In Christ, Nathan Paujo

-- Anonymous, April 29, 2001

Answers

First, let me clearly and unquestionably state that I am against war, and am prayerful that it can be avoided for my children's lifetime.

Regrettably, war is often the culmination of so many things, including the redistirbution of wealth and influence. It is the continuation of the ancient battle in the heavenlies, played out in our tangible realm. It is the ongoing rejection of its opposite - God's love.

Modern war involving the US is driven more by "national interests" than by ideals. We fought the Revolutionary War to declare independence from imperial hegemony, and to secure the blessings of liberty to ourselves and our posterity. We fought WW II ostensibly in response to the surprise attack on Pearl Harbor, and to resist fascism on the European continent. Skirmishes since then have been for various reasons.
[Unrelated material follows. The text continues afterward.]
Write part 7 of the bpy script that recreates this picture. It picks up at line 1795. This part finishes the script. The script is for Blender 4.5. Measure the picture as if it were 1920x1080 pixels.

If our relationship with China cannot stay within normal diplomatic channels, it is conceivable that some sort of limited war could be engaged. It would be a strange sort of battle, though. They do not have the naval power to project their massive ground forces into our theater. We do not have the ground power to fight any sort of sustained incursion into theirs. If a battle is to take shape, it may be over the middle ground - Taiwan.
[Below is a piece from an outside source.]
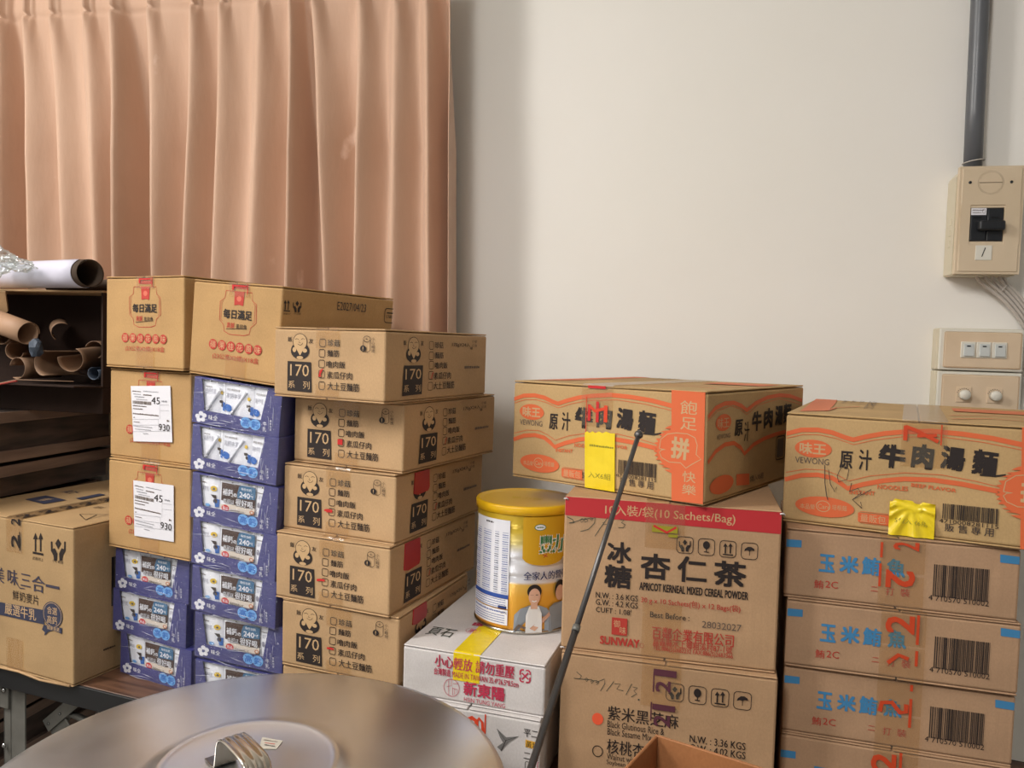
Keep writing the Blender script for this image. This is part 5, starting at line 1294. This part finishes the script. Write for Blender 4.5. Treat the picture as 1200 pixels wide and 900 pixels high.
# noodle cartons
for n, lab in (('F', 'orange printed noodle carton with smooth yellow tape, on the apricot tea carton'), ('G', 'orange printed noodle carton with crinkled yellow tape, on the tuna cartons')):
    ps = P[n]; w, d, h = ps[5:]
    uc = 0.154 if n == 'F' else 0.168
    rt = carton('noodle_carton', ps, M['kraft_noodle'], lab, 'box', 'orange printed noodle cartons', (uc, 0.052, 0.060, 0.0), seed=ord(n), gap=0.0022)
    add_print(rt, 'noodle_front', 'front', w, d, h); add_print(rt, 'noodle_side', 'right', w, d, h, 'side_lettering')
    it = list(ART['noodle_top']) + [('s', [(0.20, 0.05), (0.25, 0.10), (0.30, 0.08)], 0.006, 'O2'), ('s', [(0.20, 0.12), (0.26, 0.17), (0.31, 0.15)], 0.005, 'O2'), ('p', [(0.21, 0.22), (0.31, 0.22), (0.31, 0.30), (0.21, 0.30)], 'O2')]
    add_print(rt, 'noodle_top_' + n, 'top', w, d, h, 'top_lettering', items=it)
    if n == 'F':
        tape_print(rt, w, d, h, [('r', uc + 0.002, 0.112, 0.0050, 0.030, 'R3'), ('s', [(uc - 0.012, 0.122), (uc - 0.012, 0.098)], 0.005, 'R3'), ('s', [(uc + 0.016, 0.122), (uc + 0.016, 0.098)], 0.006, 'RO2'), ('s', [(uc - 0.012, 0.120), (uc - 0.002, 0.113), (uc + 0.016, 0.118)], 0.0045, 'RO2'), ('r', uc, h - 0.003, 0.03, 0.004, 'R3'), ('r', uc - 0.017, 0.098, 0.0012, 0.07, 'RO2')])
        q = [(0.1359, 0.0800), (0.140, 0.0828), (0.144, 0.0805), (0.149, 0.0835), (0.154, 0.0812), (0.160, 0.0842), (0.166, 0.082), (0.172, 0.085), (0.179, 0.083), (0.1866, 0.0836), (0.1890, 0.0005), (0.1386, 0.0005)]
        b = MB(); b.prism(q, 0.0006, (0, -0.0022, 0)); o = b.build('yellow_tape', M['yellow_tape'], rt); o['label'] = 'bright yellow tape strip'
        link('tape_show_through', print_mesh([('t', '入X6組', 0.163, 0.0205, 0.038, 0.009, 'YT', 0.0, 0), ('l', 0.165, 0.063, 0.040, 0.004, 'YT')], fm_front(w, d, h), 0.0031), o)
    else:
        tape_print(rt, w, d, h, [('s', [(uc - 0.0215, h - 0.008), (uc - 0.0215, h - 0.027)], 0.0048, 'OT'), ('s', [(uc - 0.022, h - 0.009), (uc - 0.010, h - 0.013), (uc + 0.016, h - 0.026)], 0.0046, 'OT'), ('r', uc + 0.019, h - 0.017, 0.0016, 0.026, 'OT'), ('s', [(uc - 0.008, h - 0.020), (uc + 0.014, h - 0.018)], 0.0042, 'OT')])
        V, F = [], []; nx, nz = 18, 20; u0, u1, v0, v1 = 0.1325, 0.1848, 0.0003, 0.0475
        for j in range(nz + 1):
            for i in range(nx + 1):
                s, t = i / nx, j / nz; rr = math.hypot(s - 0.48, (t - 0.86) * 1.1); an = math.atan2(t - 0.86, s - 0.48)
                top = v1 - (0.004 if s < 0.1 else 0) - (0.004 if 0.55 < s < 0.68 else 0.002 * s)
                V.append((u0 + (u1 - u0) * s, -0.0026 - 0.0045 * abs(math.sin(an * 5.5)) ** 4 * min(rr * 2.2, 1) - 0.002 * math.exp(-((t - 0.8) / 0.07) ** 2), v0 + (top - v0) * t))
        for j in range(nz):
            for i in range(nx): k = j * (nx + 1) + i; F.append((k, k + 1, k + nx + 2, k + nx + 1))
        o = link('yellow_tape', mesh_of('yellow_tape', V, F, M['yellow_tape'], smooth=True), rt); o['label'] = 'crinkled yellow tape patch'
        link('tape_show_through', print_mesh([('t', '5包入X6組', 0.158, 0.0195, 0.038, 0.008, 'YT', 0.0, -3)], fm_front(w, d, h), 0.0058), o)
        # scribbled tick in ballpoint over the print
        hw = [('s', [(0.052, 0.083), (0.053, 0.060), (0.056, 0.042), (0.058, 0.036)], 0.0010, 'K2'), ('s', [(0.057, 0.077), (0.060, 0.058), (0.066, 0.048), (0.068, 0.055)], 0.0009, 'K2'), ('s', [(0.074, 0.086), (0.068, 0.070), (0.070, 0.062), (0.080, 0.066), (0.082, 0.080), (0.076, 0.084)], 0.0009, 'K2'), ('s', [(0.086, 0.062), (0.084, 0.050), (0.094, 0.056), (0.098, 0.050), (0.088, 0.040), (0.100, 0.030), (0.098, 0.038)], 0.0010, 'K2'), ('s', [(0.088, 0.040), (0.110, 0.056)], 0.0009, 'K2')]
        link('handwriting', print_mesh(hw, fm_front(w, d, h), 0.0028), rt)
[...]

I don't believe we will see a nuclear war because of how the Mutual Assured Destruction (MAD) Doctrine that we engaged in while staring down the Soviet Union has affected our strategic thinking. For one, our land-based strategic ICBMs are much smaller in count than they were during the last half of the 20th century (at our peak we had 1054 acknowledged missiles pointing toward the Soviet Union, many of them with Multiple Reentry Vehicles - multiple warheads). Secondly, today's nukes are so much more effective in accuracy, yield, and devastation than the Hiroshima/Nagasaki bombs that no one wants to see their actual engagement, porbably on either side. Finally, our remaining two triad arms -Trident submarines that are still extremely stealthy, and B-52/B-1/B-2 based warheads, are still potent enough to discourage a large-scale threat against us.

Our dealings with China are hampered by a very disparate set of views. China is among the oldest civilizations on the planet, and has been very resourceful in the past. Through empires its peoples have survived, revolted, changed, and survived again. Such robustness almost smirks at a young cub like the US. Conversely, our absolute reliance on a government of the poeple, by the poeple, for the people suggests that no long-range tyranny will emerge here. This is something hard for China to grasp - if the American president is so strong, why doesn't he simply make XYZ happen?

We may see deteriorating relationship, we may see proxy skirmish, we may even see shifting economy and some economic downturn if there is a spontaneous rejection of Chinese goods, but I doubt that either country wants to go directly to war with the other.